AIM OF THE EXERCISE ->
Your task is to quote exactly the run of lines that starts at the line containing "were 1600x1200 pixels." and ends at the line containing "b.build('yagi', M['steel'], an)", including both.

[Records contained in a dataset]
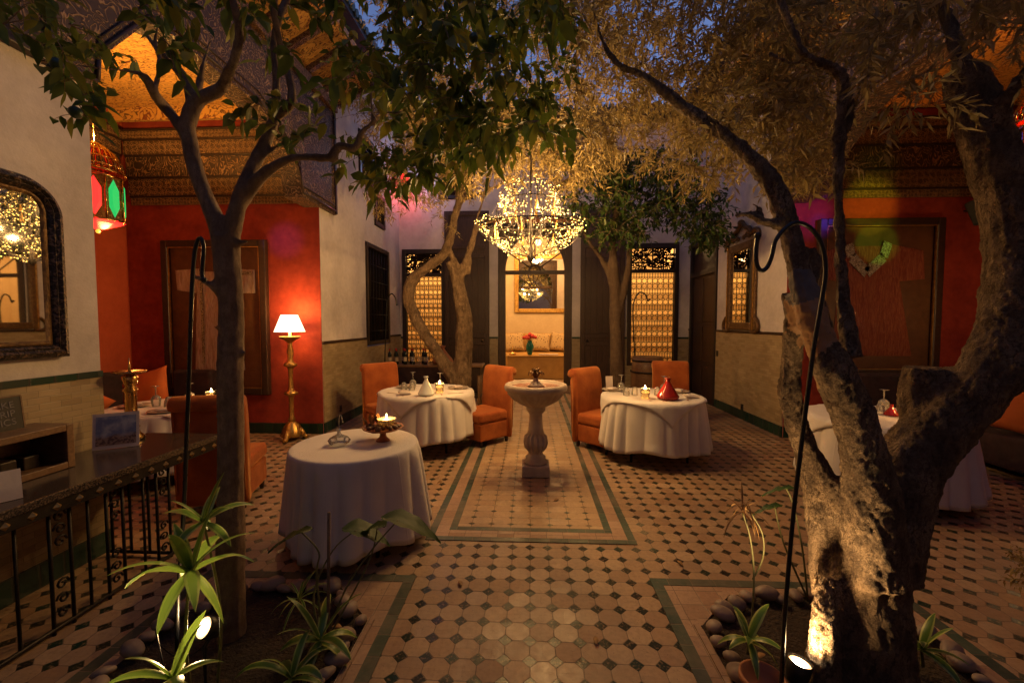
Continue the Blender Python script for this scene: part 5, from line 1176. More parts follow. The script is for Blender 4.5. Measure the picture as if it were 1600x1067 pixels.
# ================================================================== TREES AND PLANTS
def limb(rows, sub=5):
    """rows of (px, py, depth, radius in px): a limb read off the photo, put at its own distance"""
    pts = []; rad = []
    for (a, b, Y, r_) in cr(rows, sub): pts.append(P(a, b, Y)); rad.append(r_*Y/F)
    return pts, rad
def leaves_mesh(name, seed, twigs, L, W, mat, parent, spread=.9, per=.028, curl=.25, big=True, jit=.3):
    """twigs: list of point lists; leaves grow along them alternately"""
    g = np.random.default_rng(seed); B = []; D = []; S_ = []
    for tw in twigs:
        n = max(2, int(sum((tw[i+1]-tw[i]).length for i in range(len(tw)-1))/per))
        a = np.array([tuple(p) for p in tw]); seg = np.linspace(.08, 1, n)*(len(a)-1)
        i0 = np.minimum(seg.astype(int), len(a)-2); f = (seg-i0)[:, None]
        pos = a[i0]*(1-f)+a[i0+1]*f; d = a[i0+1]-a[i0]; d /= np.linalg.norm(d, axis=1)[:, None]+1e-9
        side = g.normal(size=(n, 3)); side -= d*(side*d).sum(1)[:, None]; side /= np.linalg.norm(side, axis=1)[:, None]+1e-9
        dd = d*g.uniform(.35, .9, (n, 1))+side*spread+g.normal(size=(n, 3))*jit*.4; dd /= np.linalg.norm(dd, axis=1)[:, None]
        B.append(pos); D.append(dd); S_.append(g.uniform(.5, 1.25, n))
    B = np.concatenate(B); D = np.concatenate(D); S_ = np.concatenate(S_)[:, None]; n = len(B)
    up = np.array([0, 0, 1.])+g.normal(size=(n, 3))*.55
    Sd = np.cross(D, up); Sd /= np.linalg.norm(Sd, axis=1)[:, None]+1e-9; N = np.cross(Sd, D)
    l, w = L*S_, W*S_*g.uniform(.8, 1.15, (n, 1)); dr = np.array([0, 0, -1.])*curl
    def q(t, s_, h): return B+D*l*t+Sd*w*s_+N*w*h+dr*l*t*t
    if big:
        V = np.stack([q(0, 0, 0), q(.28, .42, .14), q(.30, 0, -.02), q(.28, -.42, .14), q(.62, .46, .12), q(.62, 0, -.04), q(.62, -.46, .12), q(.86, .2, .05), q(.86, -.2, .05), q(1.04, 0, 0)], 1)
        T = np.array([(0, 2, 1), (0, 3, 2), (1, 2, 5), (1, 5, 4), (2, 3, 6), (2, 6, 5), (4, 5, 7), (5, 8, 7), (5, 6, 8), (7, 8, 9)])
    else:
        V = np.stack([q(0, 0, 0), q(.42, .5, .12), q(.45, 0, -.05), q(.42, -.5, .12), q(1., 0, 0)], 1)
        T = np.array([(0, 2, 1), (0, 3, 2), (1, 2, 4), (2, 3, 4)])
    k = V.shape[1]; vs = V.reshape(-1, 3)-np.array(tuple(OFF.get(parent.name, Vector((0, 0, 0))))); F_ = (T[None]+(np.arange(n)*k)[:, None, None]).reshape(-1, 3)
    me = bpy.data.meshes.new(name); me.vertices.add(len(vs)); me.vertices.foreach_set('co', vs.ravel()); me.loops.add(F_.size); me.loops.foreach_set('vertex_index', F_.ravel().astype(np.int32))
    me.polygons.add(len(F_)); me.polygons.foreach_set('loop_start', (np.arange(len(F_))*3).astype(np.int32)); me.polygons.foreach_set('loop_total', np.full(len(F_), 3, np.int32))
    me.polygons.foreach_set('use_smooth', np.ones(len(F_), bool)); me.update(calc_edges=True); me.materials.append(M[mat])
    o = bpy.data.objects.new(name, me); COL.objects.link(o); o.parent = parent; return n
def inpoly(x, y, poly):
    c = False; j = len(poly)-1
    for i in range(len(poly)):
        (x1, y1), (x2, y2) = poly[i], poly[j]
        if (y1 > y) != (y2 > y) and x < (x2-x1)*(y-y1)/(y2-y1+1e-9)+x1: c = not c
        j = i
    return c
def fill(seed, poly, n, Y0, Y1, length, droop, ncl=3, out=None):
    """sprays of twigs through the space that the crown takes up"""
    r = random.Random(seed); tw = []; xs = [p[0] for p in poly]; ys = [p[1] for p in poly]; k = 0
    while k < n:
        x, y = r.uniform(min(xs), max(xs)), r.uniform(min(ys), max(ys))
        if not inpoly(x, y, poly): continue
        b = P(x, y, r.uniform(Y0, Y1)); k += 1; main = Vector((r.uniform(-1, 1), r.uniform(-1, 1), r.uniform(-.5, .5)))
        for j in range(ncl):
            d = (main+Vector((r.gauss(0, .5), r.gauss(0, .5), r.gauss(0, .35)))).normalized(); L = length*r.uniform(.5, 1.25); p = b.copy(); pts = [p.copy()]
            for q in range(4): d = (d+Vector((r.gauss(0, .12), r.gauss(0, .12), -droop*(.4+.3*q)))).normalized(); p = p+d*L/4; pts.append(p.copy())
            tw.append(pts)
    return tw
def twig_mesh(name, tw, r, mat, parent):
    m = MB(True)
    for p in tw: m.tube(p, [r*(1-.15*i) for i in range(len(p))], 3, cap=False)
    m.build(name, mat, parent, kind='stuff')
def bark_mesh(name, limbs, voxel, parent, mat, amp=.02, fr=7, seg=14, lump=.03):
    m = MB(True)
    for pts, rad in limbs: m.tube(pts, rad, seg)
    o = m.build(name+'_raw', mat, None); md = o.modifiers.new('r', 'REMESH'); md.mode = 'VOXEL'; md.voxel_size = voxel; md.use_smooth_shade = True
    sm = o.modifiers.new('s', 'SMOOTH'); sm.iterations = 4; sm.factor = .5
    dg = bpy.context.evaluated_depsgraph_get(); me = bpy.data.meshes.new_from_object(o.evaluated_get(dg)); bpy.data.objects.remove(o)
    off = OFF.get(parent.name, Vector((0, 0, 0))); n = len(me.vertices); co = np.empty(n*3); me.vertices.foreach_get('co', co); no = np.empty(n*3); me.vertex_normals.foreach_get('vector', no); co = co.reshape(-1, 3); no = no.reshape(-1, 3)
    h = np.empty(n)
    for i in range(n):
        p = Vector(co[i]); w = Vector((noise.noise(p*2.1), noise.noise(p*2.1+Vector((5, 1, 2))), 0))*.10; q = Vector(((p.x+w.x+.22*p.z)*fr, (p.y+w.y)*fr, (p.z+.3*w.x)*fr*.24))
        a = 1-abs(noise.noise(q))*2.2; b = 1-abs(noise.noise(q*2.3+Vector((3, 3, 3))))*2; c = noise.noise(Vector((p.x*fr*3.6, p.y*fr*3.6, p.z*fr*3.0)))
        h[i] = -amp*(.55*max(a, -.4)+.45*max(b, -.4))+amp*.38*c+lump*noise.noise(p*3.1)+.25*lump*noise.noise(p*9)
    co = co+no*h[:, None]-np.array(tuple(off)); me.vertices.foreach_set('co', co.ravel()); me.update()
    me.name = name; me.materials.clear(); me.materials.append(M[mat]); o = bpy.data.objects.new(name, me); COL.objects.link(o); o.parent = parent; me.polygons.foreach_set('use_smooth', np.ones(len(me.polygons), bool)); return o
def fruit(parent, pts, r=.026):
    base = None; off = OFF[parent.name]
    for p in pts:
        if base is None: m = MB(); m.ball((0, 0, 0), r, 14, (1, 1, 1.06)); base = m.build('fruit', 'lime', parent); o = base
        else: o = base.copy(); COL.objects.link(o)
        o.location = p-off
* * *
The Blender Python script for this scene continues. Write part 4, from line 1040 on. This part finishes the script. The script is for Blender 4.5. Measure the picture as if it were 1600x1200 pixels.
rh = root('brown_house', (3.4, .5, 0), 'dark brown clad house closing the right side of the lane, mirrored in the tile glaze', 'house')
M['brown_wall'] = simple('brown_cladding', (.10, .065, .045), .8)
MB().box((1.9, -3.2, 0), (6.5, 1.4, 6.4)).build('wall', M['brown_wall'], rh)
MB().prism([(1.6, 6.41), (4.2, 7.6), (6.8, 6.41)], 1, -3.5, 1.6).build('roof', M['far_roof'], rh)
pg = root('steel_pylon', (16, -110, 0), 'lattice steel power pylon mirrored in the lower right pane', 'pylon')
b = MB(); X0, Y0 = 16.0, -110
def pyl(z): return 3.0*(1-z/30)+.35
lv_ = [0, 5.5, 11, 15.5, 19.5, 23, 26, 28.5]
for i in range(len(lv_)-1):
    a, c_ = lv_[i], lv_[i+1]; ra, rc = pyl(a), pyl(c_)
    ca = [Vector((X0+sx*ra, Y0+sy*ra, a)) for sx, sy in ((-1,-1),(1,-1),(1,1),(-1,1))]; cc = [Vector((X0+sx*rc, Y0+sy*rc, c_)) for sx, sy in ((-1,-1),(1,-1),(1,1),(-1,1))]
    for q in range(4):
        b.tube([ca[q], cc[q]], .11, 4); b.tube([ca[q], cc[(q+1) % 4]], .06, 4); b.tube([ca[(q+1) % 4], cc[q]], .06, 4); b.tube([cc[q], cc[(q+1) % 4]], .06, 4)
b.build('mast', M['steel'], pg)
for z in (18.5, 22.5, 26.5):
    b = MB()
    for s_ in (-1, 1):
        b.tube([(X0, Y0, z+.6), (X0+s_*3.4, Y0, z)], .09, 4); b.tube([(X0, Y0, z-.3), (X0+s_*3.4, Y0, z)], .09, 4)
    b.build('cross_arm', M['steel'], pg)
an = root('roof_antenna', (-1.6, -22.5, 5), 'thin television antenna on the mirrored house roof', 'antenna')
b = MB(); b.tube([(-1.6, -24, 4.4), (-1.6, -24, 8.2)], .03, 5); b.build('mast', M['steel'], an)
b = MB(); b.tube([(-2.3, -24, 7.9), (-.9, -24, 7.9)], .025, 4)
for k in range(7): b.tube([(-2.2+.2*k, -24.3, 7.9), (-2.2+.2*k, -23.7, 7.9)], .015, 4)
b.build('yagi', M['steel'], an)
* * *
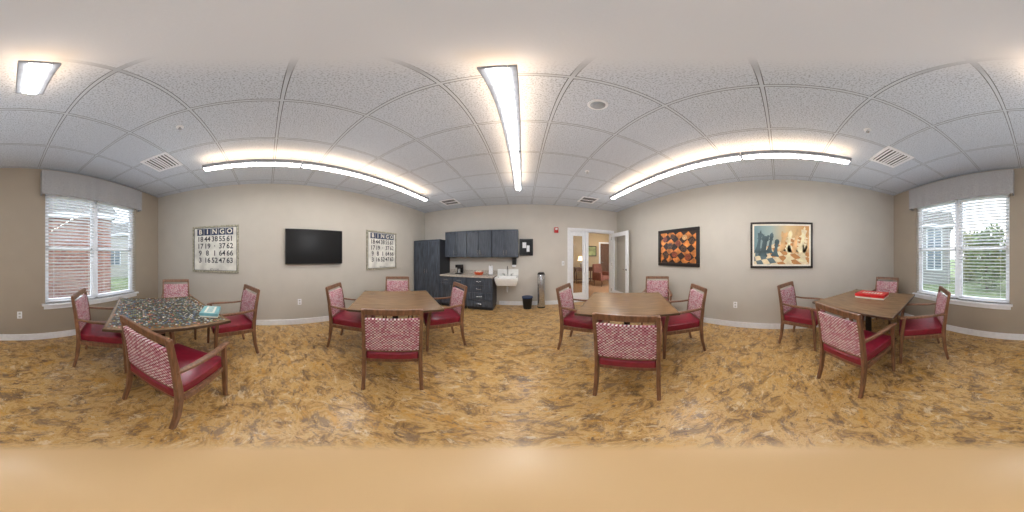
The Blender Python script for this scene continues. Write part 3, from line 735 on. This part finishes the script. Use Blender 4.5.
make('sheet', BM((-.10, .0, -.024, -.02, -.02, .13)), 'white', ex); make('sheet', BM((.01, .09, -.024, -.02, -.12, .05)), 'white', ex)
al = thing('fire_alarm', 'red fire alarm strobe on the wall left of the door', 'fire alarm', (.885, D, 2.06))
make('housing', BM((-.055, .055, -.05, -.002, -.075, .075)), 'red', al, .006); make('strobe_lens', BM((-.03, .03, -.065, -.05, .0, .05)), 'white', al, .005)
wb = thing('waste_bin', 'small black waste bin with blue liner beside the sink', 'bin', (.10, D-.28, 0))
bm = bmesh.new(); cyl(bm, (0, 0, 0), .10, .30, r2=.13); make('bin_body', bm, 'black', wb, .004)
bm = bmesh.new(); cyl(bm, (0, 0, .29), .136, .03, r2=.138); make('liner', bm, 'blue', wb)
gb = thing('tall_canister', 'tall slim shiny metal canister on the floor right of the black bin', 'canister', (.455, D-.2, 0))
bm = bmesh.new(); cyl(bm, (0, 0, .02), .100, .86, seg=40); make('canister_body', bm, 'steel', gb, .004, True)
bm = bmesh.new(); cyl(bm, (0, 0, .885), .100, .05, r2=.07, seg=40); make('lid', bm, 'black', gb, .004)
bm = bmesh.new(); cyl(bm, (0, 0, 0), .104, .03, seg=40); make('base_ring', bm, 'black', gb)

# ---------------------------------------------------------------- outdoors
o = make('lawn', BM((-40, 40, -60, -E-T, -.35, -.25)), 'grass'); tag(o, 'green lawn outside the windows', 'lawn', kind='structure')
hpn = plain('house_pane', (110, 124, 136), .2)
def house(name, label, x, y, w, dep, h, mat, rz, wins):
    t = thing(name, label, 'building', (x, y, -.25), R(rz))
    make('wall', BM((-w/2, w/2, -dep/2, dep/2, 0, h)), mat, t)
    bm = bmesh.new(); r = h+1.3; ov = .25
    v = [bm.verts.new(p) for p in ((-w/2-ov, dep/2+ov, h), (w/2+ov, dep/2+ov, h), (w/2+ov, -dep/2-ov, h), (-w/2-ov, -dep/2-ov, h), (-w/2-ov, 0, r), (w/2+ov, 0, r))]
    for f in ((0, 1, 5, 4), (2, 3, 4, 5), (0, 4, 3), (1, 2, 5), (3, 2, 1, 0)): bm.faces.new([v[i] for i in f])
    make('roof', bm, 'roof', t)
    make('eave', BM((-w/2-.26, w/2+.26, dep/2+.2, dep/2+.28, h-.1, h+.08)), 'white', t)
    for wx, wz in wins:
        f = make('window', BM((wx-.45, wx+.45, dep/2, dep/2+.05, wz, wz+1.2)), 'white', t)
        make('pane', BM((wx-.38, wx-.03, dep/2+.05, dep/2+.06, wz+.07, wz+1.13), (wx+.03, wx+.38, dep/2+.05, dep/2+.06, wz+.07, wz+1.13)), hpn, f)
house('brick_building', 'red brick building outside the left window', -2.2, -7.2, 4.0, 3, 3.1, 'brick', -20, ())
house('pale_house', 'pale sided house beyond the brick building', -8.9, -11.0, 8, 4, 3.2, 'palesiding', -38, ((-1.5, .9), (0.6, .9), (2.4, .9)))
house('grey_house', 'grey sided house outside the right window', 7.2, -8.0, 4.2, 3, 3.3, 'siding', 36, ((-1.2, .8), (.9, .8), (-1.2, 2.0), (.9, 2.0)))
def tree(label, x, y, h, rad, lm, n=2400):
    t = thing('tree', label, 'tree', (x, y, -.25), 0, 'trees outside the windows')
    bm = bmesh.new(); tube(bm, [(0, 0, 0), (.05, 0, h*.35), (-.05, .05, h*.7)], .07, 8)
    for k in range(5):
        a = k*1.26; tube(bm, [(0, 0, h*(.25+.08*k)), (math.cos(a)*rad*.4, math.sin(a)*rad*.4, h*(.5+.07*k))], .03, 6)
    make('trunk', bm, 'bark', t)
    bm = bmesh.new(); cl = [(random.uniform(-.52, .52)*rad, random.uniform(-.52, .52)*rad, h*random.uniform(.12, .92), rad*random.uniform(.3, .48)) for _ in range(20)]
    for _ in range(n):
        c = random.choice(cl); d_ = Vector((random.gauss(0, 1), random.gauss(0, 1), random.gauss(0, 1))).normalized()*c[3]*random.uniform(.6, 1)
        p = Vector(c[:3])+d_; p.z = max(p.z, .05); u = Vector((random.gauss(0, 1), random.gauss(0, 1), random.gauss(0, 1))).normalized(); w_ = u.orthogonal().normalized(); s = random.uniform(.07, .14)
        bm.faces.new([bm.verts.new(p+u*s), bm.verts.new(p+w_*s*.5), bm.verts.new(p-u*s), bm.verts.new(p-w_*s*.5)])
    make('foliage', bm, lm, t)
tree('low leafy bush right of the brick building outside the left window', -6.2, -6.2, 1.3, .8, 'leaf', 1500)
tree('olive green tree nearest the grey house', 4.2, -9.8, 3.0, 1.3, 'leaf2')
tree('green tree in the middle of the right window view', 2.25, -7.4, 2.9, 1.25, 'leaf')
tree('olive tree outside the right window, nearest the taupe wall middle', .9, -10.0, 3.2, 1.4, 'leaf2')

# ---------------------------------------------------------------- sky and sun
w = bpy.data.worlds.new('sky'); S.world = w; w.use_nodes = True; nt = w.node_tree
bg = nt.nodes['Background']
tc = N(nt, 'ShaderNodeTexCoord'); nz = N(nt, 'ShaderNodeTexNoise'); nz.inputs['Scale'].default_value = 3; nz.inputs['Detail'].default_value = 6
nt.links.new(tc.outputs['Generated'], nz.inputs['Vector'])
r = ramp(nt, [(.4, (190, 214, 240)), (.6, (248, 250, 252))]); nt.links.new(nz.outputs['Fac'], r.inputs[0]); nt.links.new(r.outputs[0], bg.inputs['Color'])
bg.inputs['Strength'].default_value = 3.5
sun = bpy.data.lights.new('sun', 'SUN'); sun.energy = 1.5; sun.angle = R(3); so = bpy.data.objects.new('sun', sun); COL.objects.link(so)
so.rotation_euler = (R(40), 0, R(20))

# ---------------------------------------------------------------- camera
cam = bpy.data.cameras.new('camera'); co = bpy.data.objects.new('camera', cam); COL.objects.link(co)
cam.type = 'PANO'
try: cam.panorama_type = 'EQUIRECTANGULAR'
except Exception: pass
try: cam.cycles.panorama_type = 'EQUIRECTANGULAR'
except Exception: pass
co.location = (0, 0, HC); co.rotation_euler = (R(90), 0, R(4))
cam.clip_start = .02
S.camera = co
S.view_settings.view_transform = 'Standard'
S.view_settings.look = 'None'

FULL RESPONSE ->
The Blender Python script for this scene continues. Write part 4, from line 1040 on. This part finishes the script. The script is for Blender 4.5. Measure the picture as if it were 1600x1200 pixels.
rh = root('brown_house', (3.4, .5, 0), 'dark brown clad house closing the right side of the lane, mirrored in the tile glaze', 'house')
M['brown_wall'] = simple('brown_cladding', (.10, .065, .045), .8)
MB().box((1.9, -3.2, 0), (6.5, 1.4, 6.4)).build('wall', M['brown_wall'], rh)
MB().prism([(1.6, 6.41), (4.2, 7.6), (6.8, 6.41)], 1, -3.5, 1.6).build('roof', M['far_roof'], rh)
pg = root('steel_pylon', (16, -110, 0), 'lattice steel power pylon mirrored in the lower right pane', 'pylon')
b = MB(); X0, Y0 = 16.0, -110
def pyl(z): return 3.0*(1-z/30)+.35
lv_ = [0, 5.5, 11, 15.5, 19.5, 23, 26, 28.5]
for i in range(len(lv_)-1):
    a, c_ = lv_[i], lv_[i+1]; ra, rc = pyl(a), pyl(c_)
    ca = [Vector((X0+sx*ra, Y0+sy*ra, a)) for sx, sy in ((-1,-1),(1,-1),(1,1),(-1,1))]; cc = [Vector((X0+sx*rc, Y0+sy*rc, c_)) for sx, sy in ((-1,-1),(1,-1),(1,1),(-1,1))]
    for q in range(4):
        b.tube([ca[q], cc[q]], .11, 4); b.tube([ca[q], cc[(q+1) % 4]], .06, 4); b.tube([ca[(q+1) % 4], cc[q]], .06, 4); b.tube([cc[q], cc[(q+1) % 4]], .06, 4)
b.build('mast', M['steel'], pg)
for z in (18.5, 22.5, 26.5):
    b = MB()
    for s_ in (-1, 1):
        b.tube([(X0, Y0, z+.6), (X0+s_*3.4, Y0, z)], .09, 4); b.tube([(X0, Y0, z-.3), (X0+s_*3.4, Y0, z)], .09, 4)
    b.build('cross_arm', M['steel'], pg)
an = root('roof_antenna', (-1.6, -22.5, 5), 'thin television antenna on the mirrored house roof', 'antenna')
b = MB(); b.tube([(-1.6, -24, 4.4), (-1.6, -24, 8.2)], .03, 5); b.build('mast', M['steel'], an)
b = MB(); b.tube([(-2.3, -24, 7.9), (-.9, -24, 7.9)], .025, 4)
for k in range(7): b.tube([(-2.2+.2*k, -24.3, 7.9), (-2.2+.2*k, -23.7, 7.9)], .015, 4)
b.build('yagi', M['steel'], an)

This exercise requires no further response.